*Task goal*: Write each line of the material exactly as given, from the top through the line that contains "S = bpy.context.scene", and omit all pictures.

*Dataset section*:
···
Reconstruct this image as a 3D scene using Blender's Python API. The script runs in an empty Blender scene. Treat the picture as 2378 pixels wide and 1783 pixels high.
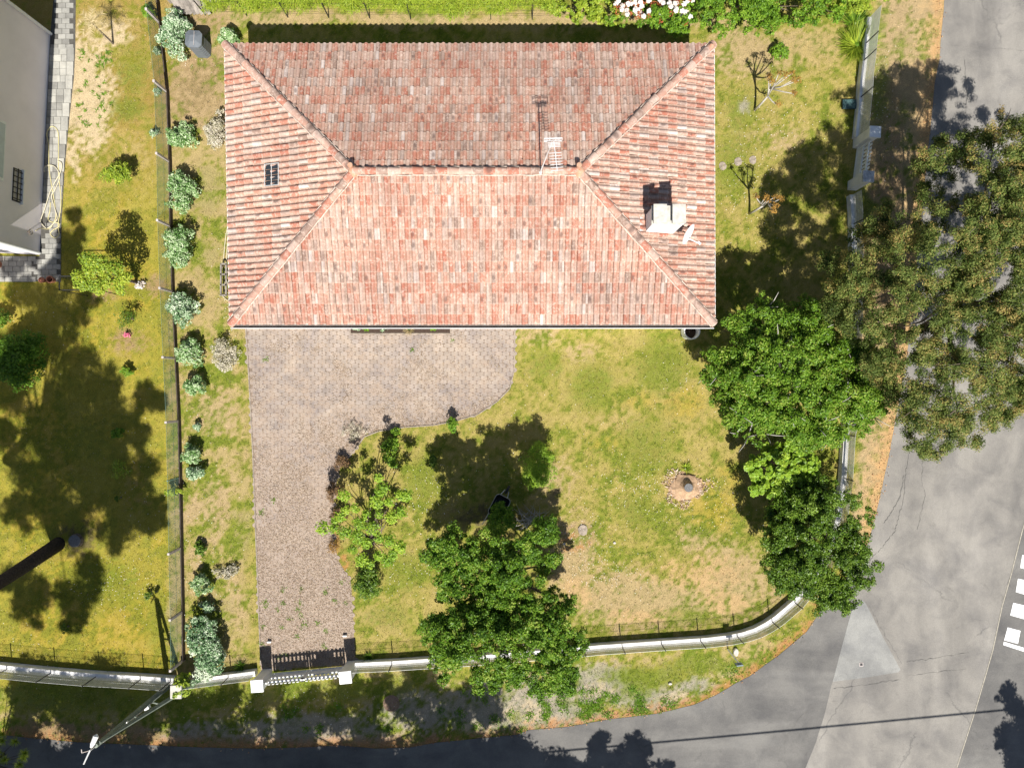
import bpy, bmesh, math, random
import numpy as np
from mathutils import Vector, Matrix
R = math.radians
random.seed(7); rng = np.random.default_rng(11)
S = bpy.context.scene

# ------------------------------------------------------------------ camera, light, exposure
H = 27.5; F = 1649.0; CX, CY = 1189.0, 891.5
cam_d = bpy.data.cameras.new('camera'); cam = bpy.data.objects.new('camera', cam_d)
S.collection.objects.link(cam); S.camera = cam
cam.location = (0, 0, H); cam.rotation_euler = (0, 0, 0)
cam_d.sensor_width = 36; cam_d.lens = 36 * F / 2378; cam_d.clip_end = 1500; cam_d.clip_start = .1
EL, AZ = R(53.4), R(5.5)
W = bpy.data.worlds.new('World'); S.world = W; W.use_nodes = True
wn = W.node_tree; bg = wn.nodes['Background']
sky = wn.nodes.new('ShaderNodeTexSky'); sky.sky_type = 'NISHITA'; sky.sun_disc = False
sky.sun_elevation = EL; sky.sun_rotation = math.pi - AZ
wn.links.new(sky.outputs[0], bg.inputs[0]); bg.inputs[1].default_value = .05
sd = bpy.data.lights.new('sun', 'SUN'); sun = bpy.data.objects.new('sun', sd); S.collection.objects.link(sun)
sd.energy = 4.8; sd.angle = R(.5); sd.color = (1, .96, .9)
to_sun = Vector((math.sin(AZ) * math.cos(EL), -math.cos(AZ) * math.cos(EL), math.sin(EL)))
sun.rotation_euler = to_sun.to_track_quat('Z', 'Y').to_euler(); sun.location = (6, -60, 70)
S.view_settings.view_transform = 'Standard'; S.view_settings.look = 'None'
S.view_settings.exposure = .74; S.view_settings.gamma = 1
SHX, SHY = -math.sin(AZ) / math.tan(EL), math.cos(AZ) / math.tan(EL)

def P(px, py, z=0.):
    k = (H - z) / F
    return Vector(((px - CX) * k, (CY - py) * k, z))
def under(px, py, z):          # the place at height z whose shadow lands on the ground point seen at px, py
    g = P(px, py)
    return Vector((g.x - SHX * z, g.y - SHY * z, z))

# ------------------------------------------------------------------ objects
C = S.collection
def link(o, parent=None):
    C.objects.link(o)
    if parent: o.parent = parent
    return o
def tag(o, label=None, cat=None, group=None, kind=None):
    if label: o['label'] = label
    if cat: o['category'] = cat
    if group: o['group'] = group
    if kind: o['kind'] = kind
    return o
def thing(name, label, cat, loc=(0, 0, 0), rz=0, group=None):
    o = bpy.data.objects.new(name, None); o.empty_display_size = .2
    o.location = loc; o.rotation_euler = (0, 0, rz); link(o)
    return tag(o, label, cat, group)
class MB:
    """collects verts and faces for one mesh"""
    def __init__(s): s.v = []; s.f = []; s.t = []
    def quad(s, *p, t=.5):
        n = len(s.v); s.v += [tuple(q) for q in p]; s.f.append(tuple(range(n, n + len(p)))); s.t.append(t); return s
    def box(s, c, d, rz=0, t=.5, M=None, top=None):
        n = len(s.v); cr, sr = math.cos(rz), math.sin(rz)
        for dz in (-.5, .5):
            for dx, dy in ((-.5, -.5), (.5, -.5), (.5, .5), (-.5, .5)):
                k = top if (top and dz > 0) else 1
                x, y, z = dx * d[0] * k, dy * d[1] * k, dz * d[2]
                q = Vector((x * cr - y * sr, x * sr + y * cr, z))
                if M: q = M @ q
                s.v.append((c[0] + q[0], c[1] + q[1], c[2] + q[2]))
        for f in ((0, 3, 2, 1), (4, 5, 6, 7), (0, 1, 5, 4), (1, 2, 6, 5), (2, 3, 7, 6), (3, 0, 4, 7)):
            s.f.append(tuple(n + i for i in f)); s.t.append(t)
        return s
    def bar(s, a, b, w, h=None, t=.5):     # square bar from a to b
        a, b = Vector(a), Vector(b); d = b - a; L = d.length
        if L < 1e-6: return s
        M = d.to_track_quat('X', 'Z').to_matrix()
        return s.box((a + b) / 2, (L, w, h or w), M=M, t=t)
    def tube(s, pts, r, n=8, cap=True, t=.5):
        pts = [Vector(p) for p in pts]; rs = r if hasattr(r, '__len__') else [r] * len(pts)
        b = len(s.v); ref = None
        for i, p in enumerate(pts):
            d = (pts[min(i + 1, len(pts) - 1)] - pts[max(i - 1, 0)]).normalized()
            if ref is None: ref = d.orthogonal().normalized()
            ref = (ref - d * ref.dot(d))
            ref = ref.normalized() if ref.length > 1e-5 else d.orthogonal().normalized()
            o = d.cross(ref)
            for k in range(n):
                a = 2 * math.pi * k / n
                s.v.append(tuple(p + (ref * math.cos(a) + o * math.sin(a)) * rs[i]))
        for i in range(len(pts) - 1):
            for k in range(n):
                s.f.append((b + i * n + k, b + i * n + (k + 1) % n, b + (i + 1) * n + (k + 1) % n, b + (i + 1) * n + k)); s.t.append(t)
        if cap:
            s.f.append(tuple(b + k for k in reversed(range(n)))); s.t.append(t)
            e = b + (len(pts) - 1) * n
            s.f.append(tuple(e + k for k in range(n))); s.t.append(t)
        return s
    def lathe(s, c, prof, n=24, t=.5):     # prof: (radius, z)
        b = len(s.v)
        for r, z in prof:
            for k in range(n):
                a = 2 * math.pi * k / n; s.v.append((c[0] + r * math.cos(a), c[1] + r * math.sin(a), c[2] + z))
        for i in range(len(prof) - 1):
            for k in range(n):
                s.f.append((b + i * n + k, b + i * n + (k + 1) % n, b + (i + 1) * n + (k + 1) % n, b + (i + 1) * n + k)); s.t.append(t)
        return s
    def prism(s, poly, z0, z1, t=.5):      # poly: xy list, counter-clockwise
        n = len(poly); b = len(s.v)
        s.v += [(p[0], p[1], z0) for p in poly] + [(p[0], p[1], z1) for p in poly]
        s.f.append(tuple(b + i for i in reversed(range(n)))); s.t.append(t)
        s.f.append(tuple(b + n + i for i in range(n))); s.t.append(t)
        for i in range(n):
            j = (i + 1) % n; s.f.append((b + i, b + j, b + n + j, b + n + i)); s.t.append(t)
        return s
    def build(s, name, mat, parent=None, smooth=False, bevel=0):
        m = bpy.data.meshes.new(name); m.from_pydata(s.v, [], s.f); m.update()
        a = m.attributes.new('tint', 'FLOAT', 'FACE'); a.data.foreach_set('value', s.t)
        m.materials.append(mat)
        bm = bmesh.new(); bm.from_mesh(m); bmesh.ops.recalc_face_normals(bm, faces=bm.faces); bm.to_mesh(m); bm.free()
        if smooth: m.polygons.foreach_set('use_smooth', [True] * len(m.polygons))
        o = link(bpy.data.objects.new(name, m), parent)
        if bevel:
            md = o.modifiers.new('bevel', 'BEVEL'); md.width = bevel; md.segments = 2; md.limit_method = 'ANGLE'
        return o
def npmesh(name, V, Fq, mat, parent=None, tint=None, col=None, tuv=None, smooth=False):
    """V (n,3), Fq (m,k) faces all of k corners"""
    m = bpy.data.meshes.new(name); n, k = Fq.shape
    m.vertices.add(len(V)); m.vertices.foreach_set('co', V.astype(np.float32).ravel())
    m.loops.add(n * k); m.loops.foreach_set('vertex_index', Fq.astype(np.int32).ravel())
    m.polygons.add(n); m.polygons.foreach_set('loop_start', (np.arange(n) * k).astype(np.int32))
    m.polygons.foreach_set('loop_total', np.full(n, k, np.int32))
    if tint is not None:
        a = m.attributes.new('tint', 'FLOAT', 'FACE'); a.data.foreach_set('value', tint.astype(np.float32))
    if col is not None:
        dom = 'POINT' if len(col) == len(V) else 'FACE'
        a = m.attributes.new('soil', 'FLOAT_COLOR', dom)
        a.data.foreach_set('color', np.hstack([col, np.ones((len(col), 1))]).astype(np.float32).ravel())
    if tuv is not None:
        a = m.attributes.new('tuv', 'FLOAT_VECTOR', 'POINT'); a.data.foreach_set('vector', tuv.astype(np.float32).ravel())
    m.update(calc_edges=True); m.validate(); m.polygons.foreach_set('use_smooth', np.full(n, bool(smooth)))
    m.materials.append(mat)
    return link(bpy.data.objects.new(name, m), parent)

# ------------------------------------------------------------------ noise
def vnoise(x, y, seed=0):
    xi = np.floor(x).astype(np.int64); yi = np.floor(y).astype(np.int64); fx = x - xi; fy = y - yi
    fx = fx * fx * (3 - 2 * fx); fy = fy * fy * (3 - 2 * fy)
    def h(a, b):
        n = (a * 374761393 + b * 668265263 + seed * 974711) & 0x7fffffff
        n = ((n ^ (n >> 13)) * 1274126177) & 0x7fffffff
        return ((n ^ (n >> 16)) & 0xffff) / 65535.
    return (h(xi, yi) * (1 - fx) + h(xi + 1, yi) * fx) * (1 - fy) + (h(xi, yi + 1) * (1 - fx) + h(xi + 1, yi + 1) * fx) * fy
def fbm(x, y, sc, seed=0, oct=4):
    s = 0; a = .5; t = 0
    for i in range(oct):
        s = s + a * vnoise(x * sc, y * sc, seed + i * 17); t += a; a *= .55; sc *= 2.1
    return s / t
def inpoly(x, y, poly):
    r = np.zeros(x.shape, bool); n = len(poly)
    for i in range(n):
        x1, y1 = poly[i]; x2, y2 = poly[(i + 1) % n]
        if y1 == y2: continue
        c = ((y1 > y) != (y2 > y)) & (x < (x2 - x1) * (y - y1) / (y2 - y1) + x1)
        r ^= c
    return r
def seg_dist(x, y, line):
    d = np.full(x.shape, 1e9)
    for (x1, y1), (x2, y2) in zip(line[:-1], line[1:]):
        L = (x2 - x1) ** 2 + (y2 - y1) ** 2 + 1e-9
        t = np.clip(((x - x1) * (x2 - x1) + (y - y1) * (y2 - y1)) / L, 0, 1)
        d = np.minimum(d, np.hypot(x - x1 - t * (x2 - x1), y - y1 - t * (y2 - y1)))
    return d

# ------------------------------------------------------------------ materials
def newmat(name):
    m = bpy.data.materials.new(name); m.use_nodes = True; return m, m.node_tree, m.node_tree.nodes['Principled BSDF']
def nd(nt, t, **kw):
    n = nt.nodes.new(t)
    for k, v in kw.items():
        if k.startswith('i_'):
            key = k[2:]; key = int(key) if key.isdigit() else key.replace('_', ' ')
            n.inputs[key].default_value = v
        else: setattr(n, k, v)
    return n
def ramp(nt, fac, stops):
    r = nt.nodes.new('ShaderNodeValToRGB'); e = r.color_ramp.elements
    while len(e) < len(stops): e.new(.5)
    for i, (p, c) in enumerate(stops):
        e[i].position = p; e[i].color = (*c, 1) if len(c) == 3 else c
    nt.links.new(fac, r.inputs[0]); return r
def mix(nt, fac, a, b, mode='MIX'):
    m = nt.nodes.new('ShaderNodeMix'); m.data_type = 'RGBA'; m.blend_type = mode
    for s, v in ((0, fac), (6, a), (7, b)):
        if hasattr(v, 'links'): nt.links.new(v, m.inputs[s])
        else: m.inputs[s].default_value = v if s == 0 else (*v, 1)
    return m.outputs[2]
def math_(nt, op, a, b=0.):
    m = nt.nodes.new('ShaderNodeMath'); m.operation = op
    for s, v in ((0, a), (1, b)):
        if hasattr(v, 'links'): nt.links.new(v, m.inputs[s])
        else: m.inputs[s].default_value = v
    return m.outputs[0]
def noise(nt, sc, det=4, rough=.6, dist=0):
    tc = nd(nt, 'ShaderNodeTexCoord'); n = nd(nt, 'ShaderNodeTexNoise', i_Scale=sc, i_Detail=det, i_Roughness=rough, i_Distortion=dist)
    nt.links.new(tc.outputs['Object'], n.inputs['Vector']); return n.outputs[0]
def bump(nt, b, h, s=.3, d=.02):
    n = nd(nt, 'ShaderNodeBump', i_Strength=s, i_Distance=d); nt.links.new(h, n.inputs['Height']); nt.links.new(n.outputs[0], b.inputs['Normal'])
def mat(name, col, rough=.7, var=.25, sc=6, col2=None, metal=0, bmp=0, spec=.3, tint=0):
    m, nt, b = newmat(name)
    c2 = col2 or tuple(c * (1 - var) for c in col); c1 = tuple(min(1, c * (1 + var * .4)) for c in col) if not col2 else col
    nz = noise(nt, sc, 6, .65); r = ramp(nt, nz, [(.35, c2), (.62, c1)]); out = r.outputs[0]
    if tint:
        at = nd(nt, 'ShaderNodeAttribute', attribute_name='tint')
        v = math_(nt, 'ADD', math_(nt, 'MULTIPLY', at.outputs['Fac'], tint * 2), 1 - tint)
        g = nd(nt, 'ShaderNodeVectorMath', operation='SCALE'); nt.links.new(out, g.inputs[0]); nt.links.new(v, g.inputs['Scale']); out = g.outputs[0]
    nt.links.new(out, b.inputs['Base Color'])
    b.inputs['Roughness'].default_value = rough; b.inputs['Metallic'].default_value = metal
    b.inputs['Specular IOR Level'].default_value = spec
    if bmp: bump(nt, b, noise(nt, sc * 8, 4), bmp, .01)
    return m
def leafmat(name, stops, rough=.5, trans=.25, spec=.4):
    m, nt, b = newmat(name)
    at = nd(nt, 'ShaderNodeAttribute', attribute_name='tint')
    r = ramp(nt, at.outputs['Fac'], stops); nt.links.new(r.outputs[0], b.inputs['Base Color'])
    b.inputs['Roughness'].default_value = rough; b.inputs['Specular IOR Level'].default_value = spec
    tr = nd(nt, 'ShaderNodeBsdfTranslucent'); nt.links.new(r.outputs[0], tr.inputs[0])
    mx = nd(nt, 'ShaderNodeMixShader'); mx.inputs[0].default_value = trans
    nt.links.new(b.outputs[0], mx.inputs[1]); nt.links.new(tr.outputs[0], mx.inputs[2])
    nt.links.new(mx.outputs[0], nt.nodes['Material Output'].inputs[0]); return m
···
*Response*:
Reconstruct this image as a 3D scene using Blender's Python API. The script runs in an empty Blender scene. Treat the picture as 2378 pixels wide and 1783 pixels high.
import bpy, bmesh, math, random
import numpy as np
from mathutils import Vector, Matrix
R = math.radians
random.seed(7); rng = np.random.default_rng(11)
S = bpy.context.scene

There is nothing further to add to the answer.